As XML has evolved as a data model for semi-structured data and the de facto standard for data exchange (e.g., Atom, RSS, and XBRL), XML data management has been the subject of extensive research and development in both academia and industry. Among the XML data management issues, storage and query processing are the most critical ones with respect to system performance. Different storage schemes have their own pros and cons. Some storage schemes are more amenable to fast navigation, and some schemes perform better in fragment extraction and document reconstruction. Therefore, based on their own requirements, different systems adopt different storage schemes to tradeoff one set of features over the others. In this chapter, the authors review different native storage formats and query processing techniques that have been developed in both academia and industry. Various XML indexing techniques are also presented since they can be treated as specialized storage and query processing tools.
TopIntroduction
As XML has evolved as a data model for semi-structured data and the de facto standard for data exchange, it is widely adopted as the foundation of many data sharing protocols. For example, XBRL and FIXML defines the XML schemas that are used to describe business and financial information; Atom and RSS are simple yet popular XML formats for publishing Weblogs; and customized XML formats are used by more and more system log files. When the sheer volume of XML data increases, storing all these data in the file system is not a viable solution. Furthermore, users often want to query over large volumes of XML data. A customized and non-optimized query processing system would quickly reach its limits. A more scalable and sustainable solution is to load the XML data into a database system that is specifically designed for storing and updating large volumes of data, efficient query processing, and highly concurrent access patterns. In this chapter, we shall introduce some of the database techniques for managing XML data.
There are basically three approaches to storing XML documents in a DBMS: (1) the LOB approach that stores the original XML documents as-is in a LOB (large object) column (Krishnaprasad, Liu, Manikutty, Warner & Arora, 2005; Pal, Cseri, Seeliger, Rys, Schaller, Yu, Tomic, Baras, Berg, Churin & Kogan, 2005), (2) the extended relational approach that shreds XML documents into object-relational (OR) tables and columns (Zhang, Naughton, DeWitt, Luo & Lohman, 2001; Boncz, Grust, van Keulen, Manegold, Rittinger & Teubner, 2006), and (3) the native approach that uses a tree-structured data model, and introduces operators that are optimized for tree navigation, insertion, deletion and update (Fiebig, Helmer, Kanne, Mildenberger, Moerkotte, Schiele, & Westmann, 2002; Nicola, & Van der Linden, 2005; Zhang, Kacholia, & Özsu, 2004). Each approach has its own advantages and disadvantages. For example, the LOB approach is very similar to storing the XML documents in a file system, in that there is minimum transformation from the original format to the storage format. It is the simplest one to implement and support. It provides byte-level fidelity (e.g., it preserves extra white spaces that may be ignored by the OR and the native formats) that could be needed for some digital signature schemes.
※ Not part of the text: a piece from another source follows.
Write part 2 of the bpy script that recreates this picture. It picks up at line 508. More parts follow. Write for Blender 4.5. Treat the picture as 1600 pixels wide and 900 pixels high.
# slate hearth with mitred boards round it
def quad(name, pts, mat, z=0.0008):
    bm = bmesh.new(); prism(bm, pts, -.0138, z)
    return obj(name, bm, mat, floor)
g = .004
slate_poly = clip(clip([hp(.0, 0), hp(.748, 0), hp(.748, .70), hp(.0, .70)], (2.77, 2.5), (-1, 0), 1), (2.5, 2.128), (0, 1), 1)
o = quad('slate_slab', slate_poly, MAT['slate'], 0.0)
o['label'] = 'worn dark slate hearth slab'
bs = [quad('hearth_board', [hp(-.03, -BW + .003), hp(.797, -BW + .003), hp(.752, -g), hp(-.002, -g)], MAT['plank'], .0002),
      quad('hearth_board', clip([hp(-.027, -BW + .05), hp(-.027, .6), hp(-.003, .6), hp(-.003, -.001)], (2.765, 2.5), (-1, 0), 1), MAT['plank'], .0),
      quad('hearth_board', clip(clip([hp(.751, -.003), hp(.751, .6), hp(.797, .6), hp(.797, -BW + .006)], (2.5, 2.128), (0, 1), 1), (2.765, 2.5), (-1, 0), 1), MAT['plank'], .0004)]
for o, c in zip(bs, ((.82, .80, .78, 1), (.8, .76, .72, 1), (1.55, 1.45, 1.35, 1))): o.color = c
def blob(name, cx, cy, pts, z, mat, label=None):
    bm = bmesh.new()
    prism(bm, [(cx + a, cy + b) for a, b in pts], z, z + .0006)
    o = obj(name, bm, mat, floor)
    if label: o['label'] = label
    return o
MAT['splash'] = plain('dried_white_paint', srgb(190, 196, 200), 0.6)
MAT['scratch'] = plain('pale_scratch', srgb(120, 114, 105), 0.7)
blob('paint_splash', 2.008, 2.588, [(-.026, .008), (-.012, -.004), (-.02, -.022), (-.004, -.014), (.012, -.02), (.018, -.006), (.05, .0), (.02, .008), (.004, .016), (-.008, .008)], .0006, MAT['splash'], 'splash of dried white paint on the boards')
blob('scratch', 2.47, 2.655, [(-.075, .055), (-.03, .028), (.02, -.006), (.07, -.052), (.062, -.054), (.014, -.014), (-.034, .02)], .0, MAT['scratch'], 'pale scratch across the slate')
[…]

The LOB approach is also efficient for inserting or extracting the whole documents to or from the database. However it is slow in processing queries due to unavoidable XML parsing at query execution time.
In the extended relational approach, XML documents are converted to object-relational tables, which are stored in relational databases or in object repositories. This approach can be further divided into two categories based on whether or not the XML-to-relational mapping relies on XML Schema. The OR storage format, if designed and mapped correctly, could perform very well in query processing, thanks to many years of research and development in object-relational database systems. However, insertion, fragment extraction, structural update, and document reconstruction require considerable processing in this approach. For schema-based OR storage, applications need to have a well-structured, rigid XML schema whose relational mapping is tuned by a DBA in order to take advantage of this storage model. Loosely structured schemas could lead to unmanageable number of tables and joins. Also, applications requiring schema flexibility and schema evolution are limited by those offered by relational tables and columns. The result is that applications encounter a large gap: if they cannot map well to an object-relational way of life due to tradeoffs mentioned above, they suffer a big drop in performance or capabilities.